═════ Dataset extract ═════

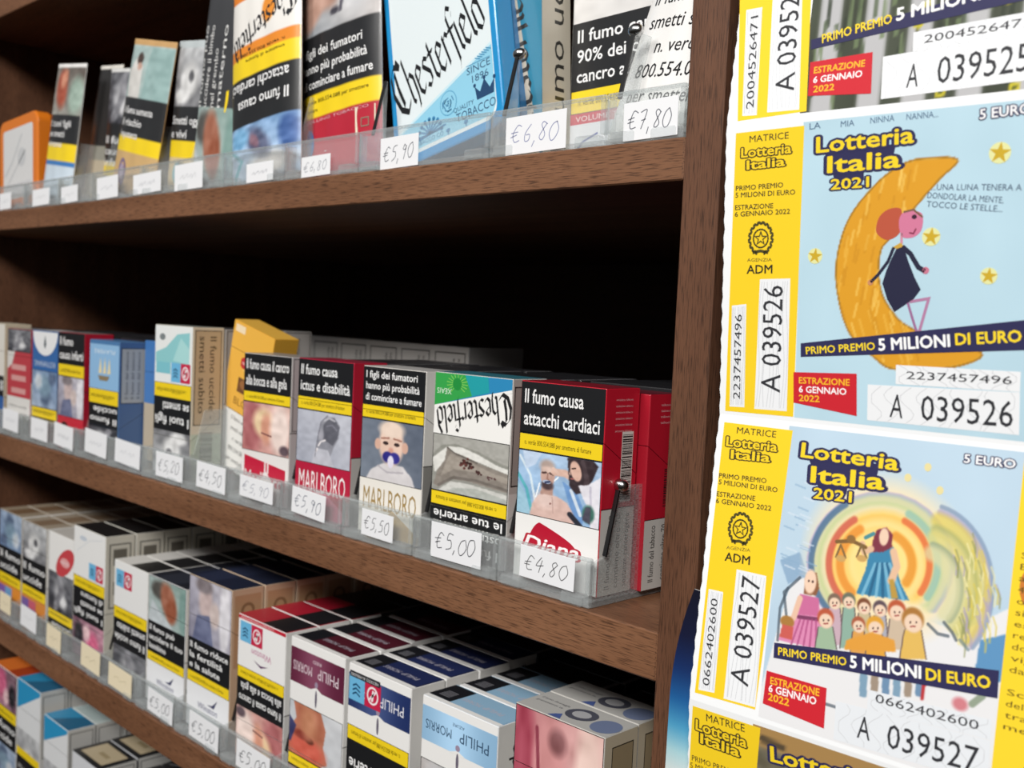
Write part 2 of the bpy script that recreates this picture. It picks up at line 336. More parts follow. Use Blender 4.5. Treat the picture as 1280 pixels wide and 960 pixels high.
def p_arm():
    i = I0('#b9b9b4', 56, 46).grad('#9a9a94', '#8e8e86', 0, 1); i.poly([(0, .62), (.12, .8), (.3, .86), (.6, .8), (.85, .68), (1, .64), (1, 1), (0, 1)], '#a9a8a2'); i.poly([(.0, .55), (.1, .68), (.2, .8), (.4, .82), (.62, .74), (.85, .62), (1, .58), (1, .5), (.6, .62), (.3, .7), (.16, .5), (.04, .3)], '#e0dfda')
    i.poly([(.03, .1), (.07, .34), (.17, .55), (.2, .8), (.26, .72), (.42, .68), (.62, .6), (.84, .54), (1, .5), (1, .2), (.8, .22), (.5, .26), (.25, .24), (.1, .06)], '#8c847c')
    i.poly([(.12, .26), (.2, .56), (.24, .68), (.5, .6), (.8, .48), (1, .44), (1, .34), (.6, .44), (.3, .42)], '#a59c92', .9); i.stroke([(.1, .1), (.3, .28), (.6, .3), (1, .24)], .03, '#6c655f', .8); i.stroke([(.2, .78), (.3, .7), (.6, .6)], .016, '#5c5650', .8)
    r = random.Random(4)
    for k in range(26): i.ell(.45 + r.gauss(0, .055), .55 + r.gauss(0, .04), .016, .022, ('#3c2624', '#5c3430')[k % 2], soft=.5)
    for k in range(8): i.ell(.62 + r.gauss(0, .02), .44 + r.gauss(0, .015), .014, .018, '#452c2a', soft=.5); i.ell(.77 + r.gauss(0, .04), .39 + r.gauss(0, .012), .012, .014, '#54383a', soft=.5)
    i.poly([(0, 0), (.1, .02), (.26, .2), (.5, .22), (.8, .18), (1, .16), (1, 0)], '#cfcfca'); i.poly([(.3, .1), (.6, .16), (1, .08), (1, 0), (.2, 0)], '#b2b6b0')
    return i.noise(.08, 26, 5)
def p_mri():
    i = I0('#b8bcc6', 52, 44).grad('#a4a8b6', '#c8cad4', .5, .5); i.poly([(.34, .12), (.4, .5), (.44, .78), (.56, .92), (.7, .92), (.8, .78), (.78, .55), (.7, .38), (.62, .12)], '#8f909a'); i.poly([(.5, .5), (.5, .76), (.6, .9), (.7, .9), (.79, .76), (.76, .55), (.68, .4)], '#5e5f69', .9); i.poly([(.3, 0), (.36, .3), (.6, .3), (.72, 0)], '#bfc0ca')
    i.stroke([(.52, .84), (.6, .9), (.7, .86)], .025, '#b4b4bc'); i.stroke([(.56, .74), (.66, .78), (.74, .7)], .02, '#7c7c88'); i.stroke([(.42, .36), (.46, .44), (.54, .48)], .02, '#ece6e8'); i.stroke([(.4, .3), (.38, .24)], .02, '#ece6e8'); i.ell(.46, .56, .05, .1, '#a8a8b2', soft=.8); i.stroke([(.36, .14), (.4, .5), (.45, .8), (.57, .94)], .012, '#6c6c78', .7); return i.noise(.08, 16, 6)
def p_mouth():
    i = I0('#d8aca0', 46, 38).grad('#c98e88', '#e4c4b8', .5, .3); i.ell(.2, .5, .22, .6, '#b06a6c', soft=.6); i.ell(.46, .6, .22, .3, '#ecd0a8', rot=.5, soft=.5); i.ell(.52, .5, .12, .3, '#d89c84', soft=.6); i.ell(.8, .5, .2, .5, '#f0dcd4', soft=.6); i.stroke([(.42, .4), (.62, .36)], .02, '#7a4a48'); i.ell(.9, .12, .1, .1, '#5a4a52', soft=.6); return i.noise(.14, 10, 7)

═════

[Goal]: Return each line of the data, keeping its wording exact and omitting pictures.

[Result of this exercise]:
Write part 2 of the bpy script that recreates this picture. It picks up at line 336. More parts follow. Use Blender 4.5. Treat the picture as 1280 pixels wide and 960 pixels high.
def p_arm():
    i = I0('#b9b9b4', 56, 46).grad('#9a9a94', '#8e8e86', 0, 1); i.poly([(0, .62), (.12, .8), (.3, .86), (.6, .8), (.85, .68), (1, .64), (1, 1), (0, 1)], '#a9a8a2'); i.poly([(.0, .55), (.1, .68), (.2, .8), (.4, .82), (.62, .74), (.85, .62), (1, .58), (1, .5), (.6, .62), (.3, .7), (.16, .5), (.04, .3)], '#e0dfda')
    i.poly([(.03, .1), (.07, .34), (.17, .55), (.2, .8), (.26, .72), (.42, .68), (.62, .6), (.84, .54), (1, .5), (1, .2), (.8, .22), (.5, .26), (.25, .24), (.1, .06)], '#8c847c')
    i.poly([(.12, .26), (.2, .56), (.24, .68), (.5, .6), (.8, .48), (1, .44), (1, .34), (.6, .44), (.3, .42)], '#a59c92', .9); i.stroke([(.1, .1), (.3, .28), (.6, .3), (1, .24)], .03, '#6c655f', .8); i.stroke([(.2, .78), (.3, .7), (.6, .6)], .016, '#5c5650', .8)
    r = random.Random(4)
    for k in range(26): i.ell(.45 + r.gauss(0, .055), .55 + r.gauss(0, .04), .016, .022, ('#3c2624', '#5c3430')[k % 2], soft=.5)
    for k in range(8): i.ell(.62 + r.gauss(0, .02), .44 + r.gauss(0, .015), .014, .018, '#452c2a', soft=.5); i.ell(.77 + r.gauss(0, .04), .39 + r.gauss(0, .012), .012, .014, '#54383a', soft=.5)
    i.poly([(0, 0), (.1, .02), (.26, .2), (.5, .22), (.8, .18), (1, .16), (1, 0)], '#cfcfca'); i.poly([(.3, .1), (.6, .16), (1, .08), (1, 0), (.2, 0)], '#b2b6b0')
    return i.noise(.08, 26, 5)
def p_mri():
    i = I0('#b8bcc6', 52, 44).grad('#a4a8b6', '#c8cad4', .5, .5); i.poly([(.34, .12), (.4, .5), (.44, .78), (.56, .92), (.7, .92), (.8, .78), (.78, .55), (.7, .38), (.62, .12)], '#8f909a'); i.poly([(.5, .5), (.5, .76), (.6, .9), (.7, .9), (.79, .76), (.76, .55), (.68, .4)], '#5e5f69', .9); i.poly([(.3, 0), (.36, .3), (.6, .3), (.72, 0)], '#bfc0ca')
    i.stroke([(.52, .84), (.6, .9), (.7, .86)], .025, '#b4b4bc'); i.stroke([(.56, .74), (.66, .78), (.74, .7)], .02, '#7c7c88'); i.stroke([(.42, .36), (.46, .44), (.54, .48)], .02, '#ece6e8'); i.stroke([(.4, .3), (.38, .24)], .02, '#ece6e8'); i.ell(.46, .56, .05, .1, '#a8a8b2', soft=.8); i.stroke([(.36, .14), (.4, .5), (.45, .8), (.57, .94)], .012, '#6c6c78', .7); return i.noise(.08, 16, 6)
def p_mouth():
    i = I0('#d8aca0', 46, 38).grad('#c98e88', '#e4c4b8', .5, .3); i.ell(.2, .5, .22, .6, '#b06a6c', soft=.6); i.ell(.46, .6, .22, .3, '#ecd0a8', rot=.5, soft=.5); i.ell(.52, .5, .12, .3, '#d89c84', soft=.6); i.ell(.8, .5, .2, .5, '#f0dcd4', soft=.6); i.stroke([(.42, .4), (.62, .36)], .02, '#7a4a48'); i.ell(.9, .12, .1, .1, '#5a4a52', soft=.6); return i.noise(.14, 10, 7)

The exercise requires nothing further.